Puis se sera le départ contraint et forcé de Savarouth et Vanak son ami dans un hélicoptère. «  Attention roquette ! » C'est la bataille finale, la chute de Phnom Penh. le 26 mars 1975 le babylift atterrit à Bangkok. Savarouth est confié à la famille catholique du New Jersey Les Boisselles et Vanak dans un foyer à Seattle.
L'on retrouvera Savarouth à des compétitions d'échecs ou il gagne souvent.
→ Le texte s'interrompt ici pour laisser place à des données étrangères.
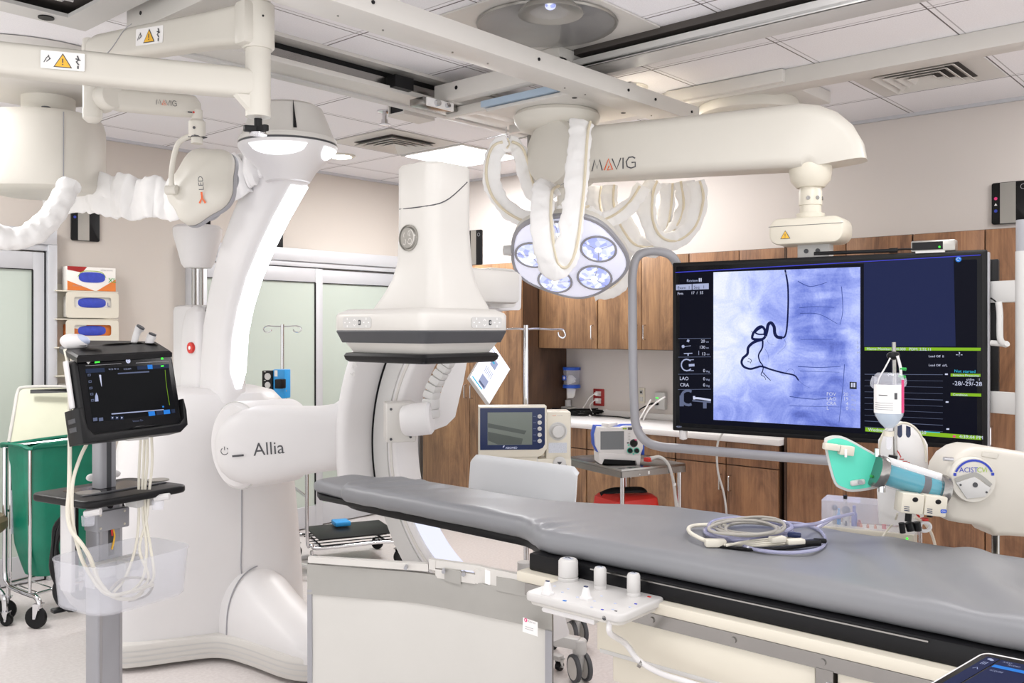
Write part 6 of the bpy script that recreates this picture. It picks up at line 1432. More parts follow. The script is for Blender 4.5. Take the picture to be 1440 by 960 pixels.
for x, y, mt in ((876, 602, 'lime'), (879, 602, 'lime'), (891, 602.5, 'orange'), (896.5, 615, 'orange'), (896, 608, 'yellow'), (893, 618, 'pink'), (884, 613, 'lgrey'), (884, 617, 'lgrey'), (884, 609, 'lgrey'), (882, 622, 'ink'), (883, 625, 'teal'), (890, 637.5, 'teal')): k.m(mt); k.prism(rrect(.011, .008, .002, 2, bx(x), by(y)), .0205, .022)
k.m('ink'); k.prism(rrect(.024, .014, .002, 2, bx(885), by(602)), .0205, .022); k.build('button_lights', t)
k = MB('red'); k.box(B(911, 646, -.03), (.035, .035, .022), .004); k.m('lgrey'); k.tube([B(914, 646, -.03), B(926, 642, -.03), B(938, 650, -.03), B(945, 668, -.03), B(948, 685, -.03), B(951, 712, -.03)], .009, 8, 5); k.tube([B(914, 643, -.03), B(930, 643, -.03), B(942, 656, -.03), B(947, 680, -.03), B(953, 712, -.03)], .006, 8, 5); k.m('sticker'); k.box(B(949, 681, -.04), (.022, .004, .014)); k.build('patient_lead', t)
k = MB('sticker'); k.box(B(857, 596.5, .02), (.09, .05, .02), .003); k.build('paper_pad', t)
rb = mid; k = MB('red', cf); t = thing('red_equipment_case', 'red equipment case with black strap on the lower shelf of the steel cart', 'case', cf @ V((0, 0, .357)))
k = MB('red', cf); k.ringloft([[(x*sq, y*sq, z) for x, y in rrect(2*lu-.30, 2*lv-.14, .03, 4, .02)] for z, sq in ((.357, .97), (.37, 1), (.585, 1), (.64, .95), (.66, .8))]); k.build('case', t)
k = MB('black', cf); k.tube([(-.04, -lv*.6, .65), (-.01, -lv*.35, .675), (.03, 0, .68), (.05, lv*.4, .675), (.06, lv*.5, .655)], .02, 8, 4, flat=.4); k.build('strap', t)

# ================================================================ things on and above the counter
def on_counter(px, py): return PZp(px, py, .944)
w = lambda px, py: PXp(px, py, XW-.001)
c = w(812, 540); t = thing('wipe_dispenser', 'clear round wipe dispenser with blue lids fixed to the wall by the counter', 'dispenser', (XW-.075, c.y, 1.06))
X_ = XW-.075; zf = lambda py: c.z+(540-py)*7.0/FPX
k = MB('clear'); k.lathe([(.001, zf(542)), (.062, zf(542)), (.066, zf(518)), (.001, zf(518))], (X_, c.y, 0)); k.build('canister', t)
k = MB('blue'); k.lathe([(.001, zf(519)), (.070, zf(519)), (.070, zf(515)), (.001, zf(515))], (X_, c.y, 0)); k.build('lid', t); k = MB('blue'); k.lathe([(.001, zf(544.5)), (.070, zf(544.5)), (.068, zf(540)), (.001, zf(540))], (X_, c.y, 0)); k.build('lid', t)
k = MB('cloth'); k.tube([(X_, c.y, zf(538)), (X_-.01, c.y+.01, zf(530)), (X_, c.y-.02, zf(535))], .03, 10, 4, wob=.02); k.ringloft([[(X_-.02, c.y+.03, zf(544)), (X_-.02, c.y-.05, zf(546)), (X_-.01, c.y-.05, zf(546))], [(X_-.04, c.y+.015, zf(553)), (X_-.04, c.y-.055, zf(555)), (X_-.03, c.y-.055, zf(555))], [(X_-.05, c.y-.0, zf(559)), (X_-.05, c.y-.05, zf(558)), (X_-.04, c.y-.05, zf(558))]]); k.build('wipe', t)
k = MB('blue'); k.box((X_-.066, c.y+.02, zf(530)), (.004, .034, .036)); k.m('sticker'); k.box((X_-.0685, c.y+.02, zf(530)), (.002, .02, .006)); k.box((X_-.0685, c.y+.02, zf(530)), (.002, .006, .022)); k.build('label', t)
def outlet(px, py, wy, wz, mat, label, name='wall_outlet', dark=True):
    c = w(px, py); t = thing(name, label, 'outlet', (XW, c.y, c.z)); k = MB(mat); k.box((XW-.005, c.y, c.z), (.01, wy, wz), .003); k.build('cover_plate', t)
    k = MB('sticker' if not dark else 'lgrey')
    for dz in (-.22, .22): k.box((XW-.012, c.y, c.z+dz*wz), (.006, wy*.5, wz*.28), .002)
    k.build('socket', t); return t, c
t, c = outlet(842.5, 558.5, .10, .13, 'darkred', 'red emergency wall outlet with two white plugs above the counter', dark=False)
k = MB('sticker')
for dz, dy in ((.03, -.01), (-.015, -.012)): k.box((XW-.035, c.y+dy, c.z+dz), (.045, .035, .022), .004)
k.tube([(XW-.05, c.y+.005, c.z+.03), (XW-.07, c.y+.04, c.z), (XW-.08, c.y+.07, c.z-.05), (XW-.1, c.y+.085, .99), (XW-.14, c.y+.09, .95)], .004, 6, 4); k.tube([(XW-.05, c.y+.0, c.z-.015), (XW-.08, c.y+.03, c.z-.06), (XW-.12, c.y-.03, .96)], .004, 6, 4); k.build('plug', t)
t, c = outlet(903, 556, .055, .115, 'cream', 'cream wall plate with one dark jack behind the grey tube', name='data_jack'); k = MB('black'); k.box((XW-.0165, c.y, c.z+.025), (.004, .014, .014)); k.build('jack', t)
c = w(931.5, 563); t = thing('charger_socket', 'pale grey wall socket unit with green light and black plug left of the screen', 'outlet', (XW, c.y, c.z))
k = MB('lgrey'); k.box((XW-.02, c.y, c.z), (.04, .085, .125), .004); k.build('case', t); k = MB('e_led'); k.box((XW-.041, c.y+.02, c.z+.02), (.003, .022, .008)); k.build('status_light', t)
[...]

Un jour à Atlanta à cause de son style de jeu soviétique, quelques uns de ses partenaires le surnomment Saravouthski. En 1982 il s'inscrit en littérature à l'université de Rutgers et obtient le deuxième fauteuil de violoncelliste de l'orchestre symphonique du New Jersey. En 1990 il enseigne la littérature comparée à l'université Concordia de Montréal. Il se marie à un enfant Sébastien. « A sa naissance Savarouth est près du berceau. Un sentiment refait surface en lui. le pire d'entre eux . La peur, la peur nue. A compter de ce jour il ne veut plus rien faire à part rester près de l'enfant, s'occuper de lui. » En 2004, Guillaume Sire rencontre à Montréal Saravouth, il jouait de la guitare.
Il m'a demandé dit Guillaume Sire, à la fin de la chanson «  Have you read The Odyssey ? »
Saravouth ne retournera pas au Cambodge. «  Il a survécu à la guerre, mais rien en lui de ce qui était davantage lui-même n'a survécu, sinon dix-neuf éclats d'obus » , révélés par un IRM, logés à l'intérieur de son cerveau, impossible à opérer. Saravouth, comme des milliers de Cambodgiens ne se remettra sans doute jamais de ce cauchemar-là que fut la guerre du Cambodge.
Un court métrage lui est consacré : il vous suffit d'écrire Odysseus' Gambit dans la barre d'un moteur de recherche. Lisez ! Avant la longue flamme rouge de Guillaume Sire, pour croiser le regard de Saravouth, pour qui subsistent tant de questions restées sans réponse. Bien à vous.